Bored with the fall TV season? Tired of matching wits with Jeopardy contestants? Take a crack at these brainteasers:
ABC's Twin Peaks, in its new Saturday-night time slot, is languishing in 75th place in the ratings for the season to date, averaging a paltry 16% share of the viewing audience. Yet ABC's chief of programming hails the show as "a great ratings success." Why?
Fox's hit The Simpsons is battling NBC's The Cosby Show in a head-to-head matchup on Thursday nights. But no one can quite agree on who is winning. The Cos trounces Bart's clan each week in the Nielsens, but Simpsons boosters claim their show is the real winner. Who's right?

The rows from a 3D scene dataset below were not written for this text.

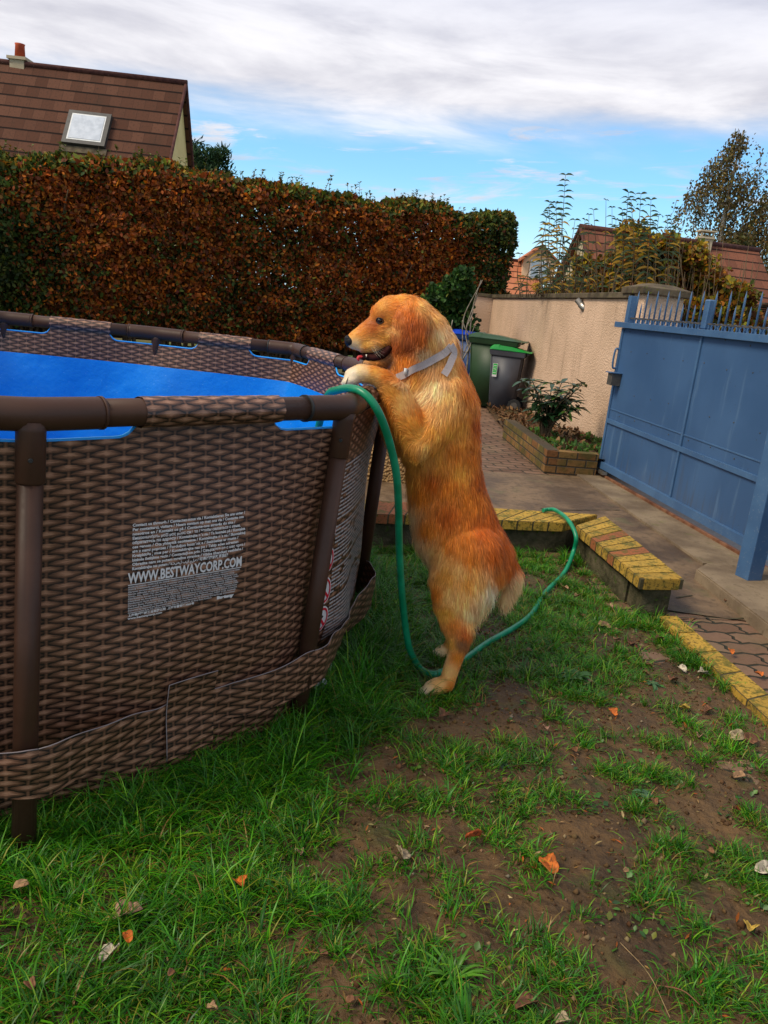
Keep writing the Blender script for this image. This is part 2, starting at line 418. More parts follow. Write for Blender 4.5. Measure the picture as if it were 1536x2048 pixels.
m, t, b = newmat('red_print'); finish(t, b, (.55,.01,.03), .5, .3); M_RED = m
m, t, b = newmat('black_print'); finish(t, b, (.02,.02,.02), .5, .3); M_BLACK = m
m, t, b = newmat('grey_plastic'); finish(t, b, (.42,.45,.48), .4, .4); M_GREYP = m
pool = thing('above_ground_pool', 'round above ground pool with brown rattan print wall, brown steel frame and blue inside', 'pool', (PC.x,PC.y,0))
def P_(o): return world_child(o, pool)
# wall and liner as perimeter grids
NU = int(PERI/.022); us = np.linspace(0, PERI, NU+1)[:-1]
def ztop(u):
    i, s, L, p = poly_at(u); e = min(s, L-s)
    if e < .215: return HP-.066
    if e < .275: return HP-.066+(1-math.sqrt(max(0,1-((e-.215)/.06)**2)))*.060
    return HP-.006
def ring(name, mat, zs_f, off, nz, uvs=True, smooth=True):
    V = []; UV = []; Fc = []
    for u in us:
        zt, zb = zs_f(u)
        for j in range(nz+1):
            z = zt+(zb-zt)*(j/nz)**1.15; V.append(wall_pt(u, z, off)); UV.append((u, z))
    # duplicate first column so that the print runs on without a smear
    V += V[:nz+1]; UV += [(PERI, q[1]) for q in UV[:nz+1]]
    for i in range(NU):
        for j in range(nz): a = i*(nz+1)+j; b_ = (i+1)*(nz+1)+j; Fc.append((a,a+1,b_+1,b_))
    return P_(npmesh(name, V, Fc, mat, None, None, smooth, UV))
pw = ring('wall_fabric', M_WEAVE, lambda u: (ztop(u), -.02), 0.0, 46)
ring('inner_border', M_WEAVE, lambda u: (ztop(u)-.004, HP-.205), -.012, 8)
ring('liner', M_LINER, lambda u: (HP-.19, .02), -.016, 12)
bm = bmesh.new(); vs = [bm.verts.new(wall_pt(u, .03, -.02)) for u in us[::3]]; bm.faces.new(vs); P_(bm_obj('liner_floor', bm, M_LINER))
# blue piping along the openings at each leg
TR = []
for i in range(NP):
    P = []
    for k in range(-14, 15):
        u = (PCUM[i]+k*.0192) % PERI; P.append(wall_pt(u, ztop(u)+.001, -.006))
    P_(tube('opening_trim', P, .0048, M_TRIM, None, 6))
# rails, elbows, sleeves
for i in range(NP):
    a = PV[i]; b_ = PV[(i+1)%NP]; d = (b_-a); L = d.length; d.normalize(); z_ = Vector((0,0,-.0))
    P_(tube('top_rail', [a+d*.05, b_-d*.05], .0345, M_STEEL, None, 20))
    # sleeve of printed fabric round the middle of the rail
    s0, s1 = .265, L-.265; V = []; UV = []; F = []; ns = 26; seg = 20
    up = Vector((0,0,1)); nn = d.cross(up)
    for k in range(ns+1):
        s = s0+(s1-s0)*k/ns; c_ = a+d*s
        for q in range(seg+1):
            an = 2*math.pi*q/seg; rr = .0385+.0012*math.sin(q*2.1+k*1.3)
            V.append(c_+(nn*math.cos(an)+up*math.sin(an))*rr); UV.append((PCUM[i]+s, .0385*an))
    for k in range(ns):
        for q in range(seg): x0 = k*(seg+1)+q; F.append((x0,x0+1,x0+seg+2,x0+seg+1))
    P_(npmesh('rail_sleeve', V, F, M_WEAVE, None, None, True, UV))
    c0 = PV[(i-1)%NP]; dp_ = (a-c0).normalized()
    el = bez([a-dp_*.165, a-dp_*.08, a-dp_*.02+d*.02-(dp_*-1+d)*.012, a+d*.08, a+d*.165], 6)
    e1 = P_(tube('rail_elbow', el, .0385, M_STEEL, None, 20))
    ms_ = M_BLACK if i in (1,4) else M_STEEL
    P_(tube('elbow_seam', [a-dp_*.167, a-dp_*.160], .0402, ms_, None, 20)); P_(tube('elbow_seam', [a+d*.160, a+d*.167], .0402, ms_, None, 20))
LEGB = {0: gz(47,1697), 1: gz(590,1455), 2: gz(712,1218)}
for i in range(NP):
    a = PV[i]; out = (Vector((a.x,a.y,0))-PC).normalized()
    bt = LEGB.get(i, Vector((a.x,a.y,0))); bt = Vector((bt.x,bt.y,-.03)); tp = a+Vector((0,0,-.015))
    dn = (bt-tp); 
    P_(tube('leg', [tp+dn*.12, bt], .0285, M_STEEL, None, 18))
    P_(tube('leg_socket', [tp, tp+dn*.02, tp+dn*.125, tp+dn*.128], [.035,.0325,.0325,.0300], M_STEEL, None, 18))
    hd = tp+dn*.075+(-out.cross(Vector((0,0,1))))*0+Vector((.0,-.0,0)); toc = (CAM-hd); toc.z = 0; toc.normalize()
    P_(tube('bolt', [hd+toc*.031, hd+toc*.036], [.006,.0045], M_BLACK, None, 8))
# the outer strap that ties the legs together near the ground
LX = []
for i in range(NP):
    bt = LEGB.get(i, Vector((PV[i].x,PV[i].y,0))); LX.append(PV[i].lerp(Vector((bt.x,bt.y,0)), 1-.2/HP))
def band_pt(u, z, off=0.0):
    i, s, L, p = poly_at(u)
    wp = wall_pt(u, z, .008); e = min(s, L-s); j = i if s < L/2 else (i+1)%NP
    lp = LX[j]; out = (Vector((lp.x,lp.y,0))-PC).normalized(); lp = Vector((lp.x,lp.y,z))+out*(.037)
    k = min(1, max(0,e-.032)/.34)
    rw = (Vector((wp.x,wp.y,0))-PC).length; rl_ = (Vector((lp.x,lp.y,0))-PC).length; th = math.atan2(p.y-PC.y,p.x-PC.x); rr_ = max(rw, rw+(rl_-rw)*(1-k)); q = Vector((PC.x+rr_*math.cos(th),PC.y+rr_*math.sin(th),z))
    o_ = (Vector((q.x,q.y,0))-PC).normalized(); return Vector((q.x,q.y,z))+o_*off
V = []; UV = []; F = []; nz = 5
for u in us:
    i, s, L, p = poly_at(u); e = min(s, L-s); zt = .285-.03*sst(.1,.4,e)+.004*math.sin(u*31); zb = .150+.012*math.sin(u*7)
    for j in range(nz+1):
        z = zt+(zb-zt)*j/nz; V.append(band_pt(u, z, .004*math.sin(j*1.1)+.002*math.sin(u*40))); UV.append((u*1.0+.02, z+.011))
V += V[:nz+1]; UV += [(PERI+.02, q[1]) for q in UV[:nz+1]]
for i in range(NU):
    for j in range(nz): a_ = i*(nz+1)+j; b2 = (i+1)*(nz+1)+j; F.append((a_,a_+1,b2+1,b2))
P_(npmesh('leg_strap', V, F, M_WEAVE, None, None, True, UV))
m, t, b = newmat('strap_edge'); finish(t, b, (.22,.18,.18), .5, .3); M_EDGE = m
P_(tubes('strap_edging', [([V[k*(nz+1)]+Vector((0,0,.001)) for k in list(range(NU))+[0]], .0016)], M_EDGE, None, 5))
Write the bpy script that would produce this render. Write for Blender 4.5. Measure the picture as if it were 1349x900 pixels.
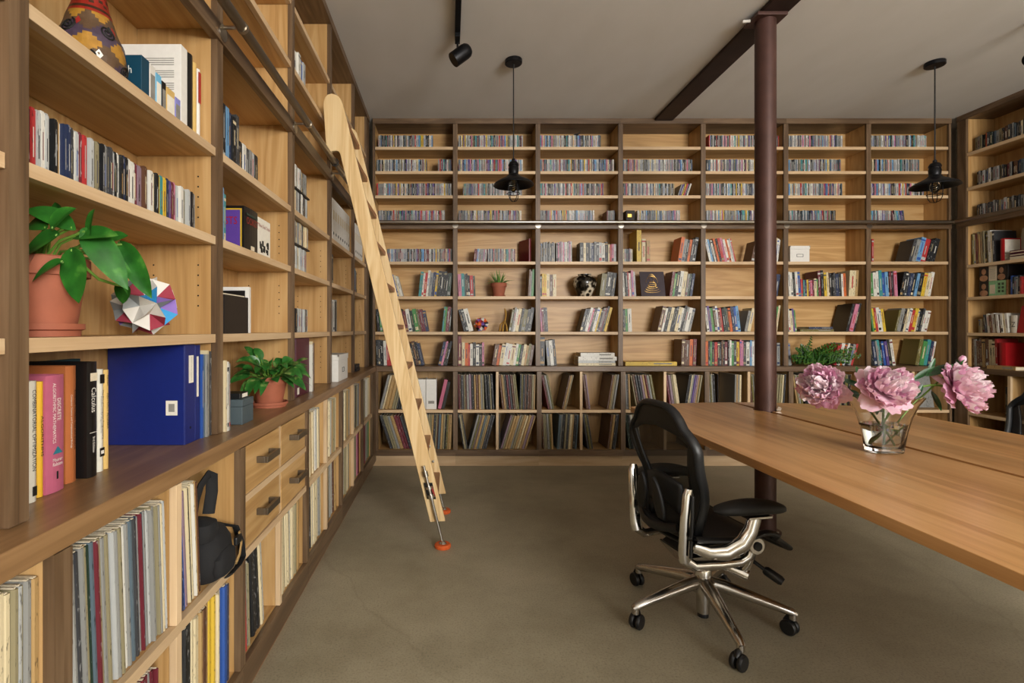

Cop Rock, the fall's most ballyhooed experiment, has sunk to near the bottom of the ratings pack. ABC has considered trying it in a new time period, perhaps switching it with Gabriel's Fire, another new series doing poorly. But both shows have been left in place for now. How come?
The answers go to the heart of the tidal change that is transforming network television. Old verities, like the Nielsen ratings, are no longer holy writ. Shows that a few years ago would have been canceled are today being acclaimed as hits. Programmers who once juggled schedules at the drop of a Nielsen decimal point are now making those moves warily. And everybody is wondering whether television's mass audience -- those huge blocs of viewers who used to assemble in front of the set for shows like I Love Lucy and All in the Family and Roots -- has dispersed for good.
Sure, cable, independent stations and VCRs have been eating away at the network audience for much of the past decade. The remote-control device too has made viewers pickier: shows that don't grab their attention are zapped away in an instant. But the networks' woes have accelerated alarmingly this fall. Of the 22 shows introduced by ABC, CBS and NBC, not a single one is a bona fide hit. (The only new show that ranks in the Nielsen Top 30, America's Funniest People, is merely an appendage of an already established hit, America's Funniest Home Videos.) The three networks' combined share of the viewing audience -- more than 90% just a dozen years ago -- hit another air pocket this fall, dropping 4 percentage points from a year ago, to 66%. On Saturday nights, when TV viewership is at a low ebb, nearly half the audience is tuned in to something other than the Big Three.
| The economic slump is making matters worse. The ad market this fall has plummeted, with commercial time selling for an estimated 30% less than it fetched in the "upfront" buying last spring. As a result, the networks are making schedule changes only reluctantly. Reason: switching a show's time period forces the network to resell the commercial time -- and in the current depressed market, that could mean a substantial money loss, even if the ratings go up.